Some of you who have lived longer or harder than I are thinking, “Duh!” right now. For the rest of you, think about it. Unless you married your high school sweetheart, the first time you ever loved someone, it inevitably ended in heartache. If it didn’t, we wouldn’t even have country music. Many of the best words ever penned, and most of the best music ever written, deal with suffering associated with love. When your son or daughter first gets their heart broken, in addition to being sad for them, aren’t you a little relieved? They’re actually learning a very important truth.
And, speaking of kids, is there anyone who can cause you more pain and agony than those little buggers? When we had ours, I learned what it meant to love so much that you would step in front of a car for someone without even thinking about it. They bring you endless joy, but, man, they completely suck the life out of you, too, don’t they? They’re little people problems make you sad and, trust me, their big people problems cut you to the bone. In fact, when we talk about how much we love them, we usually do so in terms of jumping in front of cars or bullets, as if we instinctively know that loving them that much will bring about painful sacrifice for us.
When you’re married for any length of time, you realize quickly that one of the primary goals of marriage is to use the other person to carve off most of the really nasty parts of your personality.

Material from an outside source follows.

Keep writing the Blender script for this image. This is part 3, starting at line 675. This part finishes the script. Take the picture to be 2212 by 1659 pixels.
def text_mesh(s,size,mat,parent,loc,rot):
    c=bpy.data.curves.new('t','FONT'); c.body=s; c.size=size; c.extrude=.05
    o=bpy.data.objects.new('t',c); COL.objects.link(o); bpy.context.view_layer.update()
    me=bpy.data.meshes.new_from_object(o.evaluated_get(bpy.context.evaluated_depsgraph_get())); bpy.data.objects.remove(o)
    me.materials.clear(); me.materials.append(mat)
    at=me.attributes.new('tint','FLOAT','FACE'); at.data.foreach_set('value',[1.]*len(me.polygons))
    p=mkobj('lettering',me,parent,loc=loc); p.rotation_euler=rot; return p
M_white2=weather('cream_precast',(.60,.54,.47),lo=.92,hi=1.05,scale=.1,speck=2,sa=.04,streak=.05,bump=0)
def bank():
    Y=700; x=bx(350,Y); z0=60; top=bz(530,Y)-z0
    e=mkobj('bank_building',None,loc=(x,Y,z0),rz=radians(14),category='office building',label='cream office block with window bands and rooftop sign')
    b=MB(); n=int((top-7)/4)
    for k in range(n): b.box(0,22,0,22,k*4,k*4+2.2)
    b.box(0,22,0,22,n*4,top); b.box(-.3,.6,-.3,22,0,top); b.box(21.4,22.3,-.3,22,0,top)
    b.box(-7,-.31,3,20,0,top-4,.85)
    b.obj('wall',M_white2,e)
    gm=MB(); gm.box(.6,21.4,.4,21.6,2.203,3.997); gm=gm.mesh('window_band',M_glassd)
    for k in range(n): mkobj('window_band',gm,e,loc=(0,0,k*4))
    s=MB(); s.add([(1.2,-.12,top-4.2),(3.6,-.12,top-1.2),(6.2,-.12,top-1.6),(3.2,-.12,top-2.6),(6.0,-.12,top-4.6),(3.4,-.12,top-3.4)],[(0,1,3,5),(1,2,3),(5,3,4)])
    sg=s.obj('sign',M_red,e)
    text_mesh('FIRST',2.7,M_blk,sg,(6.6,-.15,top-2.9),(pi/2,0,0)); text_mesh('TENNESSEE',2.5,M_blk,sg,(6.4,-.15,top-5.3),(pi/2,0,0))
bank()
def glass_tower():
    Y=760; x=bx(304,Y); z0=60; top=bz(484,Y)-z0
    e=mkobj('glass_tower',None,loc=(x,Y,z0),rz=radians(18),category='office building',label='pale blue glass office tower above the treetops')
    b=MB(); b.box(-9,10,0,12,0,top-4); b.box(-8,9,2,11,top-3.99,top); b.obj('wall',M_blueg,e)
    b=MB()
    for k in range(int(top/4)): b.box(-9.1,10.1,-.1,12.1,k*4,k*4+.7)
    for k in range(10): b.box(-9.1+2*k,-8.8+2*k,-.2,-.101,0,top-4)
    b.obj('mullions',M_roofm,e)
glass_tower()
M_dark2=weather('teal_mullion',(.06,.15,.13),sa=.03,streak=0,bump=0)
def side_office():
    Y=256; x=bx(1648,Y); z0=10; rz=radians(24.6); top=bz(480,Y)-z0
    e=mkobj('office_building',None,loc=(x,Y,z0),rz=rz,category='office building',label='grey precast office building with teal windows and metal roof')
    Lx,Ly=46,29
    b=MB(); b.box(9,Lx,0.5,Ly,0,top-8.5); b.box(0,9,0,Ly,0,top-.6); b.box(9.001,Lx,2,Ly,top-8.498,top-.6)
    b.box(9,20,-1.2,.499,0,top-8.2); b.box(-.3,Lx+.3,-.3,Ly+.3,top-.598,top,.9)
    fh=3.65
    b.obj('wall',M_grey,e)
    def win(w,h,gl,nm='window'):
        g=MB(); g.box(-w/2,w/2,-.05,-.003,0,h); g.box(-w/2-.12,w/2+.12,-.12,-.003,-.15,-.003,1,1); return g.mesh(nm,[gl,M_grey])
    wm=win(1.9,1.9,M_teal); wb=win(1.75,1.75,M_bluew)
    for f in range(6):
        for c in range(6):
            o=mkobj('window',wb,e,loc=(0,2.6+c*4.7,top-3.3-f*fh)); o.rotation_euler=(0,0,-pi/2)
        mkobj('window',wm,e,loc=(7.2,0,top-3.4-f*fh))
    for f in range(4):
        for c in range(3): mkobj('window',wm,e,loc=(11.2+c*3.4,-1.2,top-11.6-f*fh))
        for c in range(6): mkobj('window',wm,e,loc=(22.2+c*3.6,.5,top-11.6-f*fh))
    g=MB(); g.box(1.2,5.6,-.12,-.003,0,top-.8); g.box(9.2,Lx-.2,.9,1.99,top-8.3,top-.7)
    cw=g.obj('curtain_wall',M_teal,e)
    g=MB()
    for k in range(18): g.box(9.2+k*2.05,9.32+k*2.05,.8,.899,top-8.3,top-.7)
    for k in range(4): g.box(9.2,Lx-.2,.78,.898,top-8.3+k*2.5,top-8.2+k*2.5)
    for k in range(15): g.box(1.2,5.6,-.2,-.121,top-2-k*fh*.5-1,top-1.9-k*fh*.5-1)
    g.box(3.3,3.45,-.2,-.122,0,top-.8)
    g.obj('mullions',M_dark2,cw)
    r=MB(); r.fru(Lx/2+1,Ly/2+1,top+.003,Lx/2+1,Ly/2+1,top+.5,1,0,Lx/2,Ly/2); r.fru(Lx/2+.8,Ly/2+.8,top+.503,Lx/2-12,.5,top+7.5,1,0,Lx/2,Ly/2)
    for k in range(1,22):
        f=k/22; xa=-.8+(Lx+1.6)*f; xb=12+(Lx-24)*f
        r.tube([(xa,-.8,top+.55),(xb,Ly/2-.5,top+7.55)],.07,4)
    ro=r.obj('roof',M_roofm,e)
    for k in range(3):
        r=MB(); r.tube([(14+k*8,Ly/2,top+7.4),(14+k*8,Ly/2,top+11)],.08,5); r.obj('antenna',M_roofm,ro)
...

They call it “sanctification,” but it’s painful. It results in a love that can be greater than any commitment you’ve ever made or ever will make to anyone in your life, a love that becomes part of you, deep into your soul. But, mostly after it’s scraped off a lot of selfishness, pride, and me-ism, like a wound that’s debrided so it can heal.
There are people who take great pains to try to have the love but avoid the suffering by building a shell around their heart. They think they can screen out the pain, and just let the “good stuff” in. And, in the process, they endure the greatest suffering of all- the suffering of intentionally not loving. Because here’s the thing: the price of love is suffering. Love requires vulnerability. Vulnerability means openness to the world’s ways. And, the world’s ways include pain. It’s the price of admission, and you’ve got to pay to play.
If you read far enough in the Bible to get to the last two chapters of Revelation, to see that our eternal destiny isn’t actually in Heaven, but in resurrection bodies in the earth reborn, you see things are different. We’ll love perfectly, and suffer not at all. In the meantime, God has written suffering onto the human heart, and tied it inextricably with love. I think He’s done that for a reason: to teach us that, when it came time for Him to show us the greatest act of love He ever could, it was an act of suffering. To sacrifice and suffer for the good of one’s people is the greatest act of love. Paradoxically, there is no greater joy.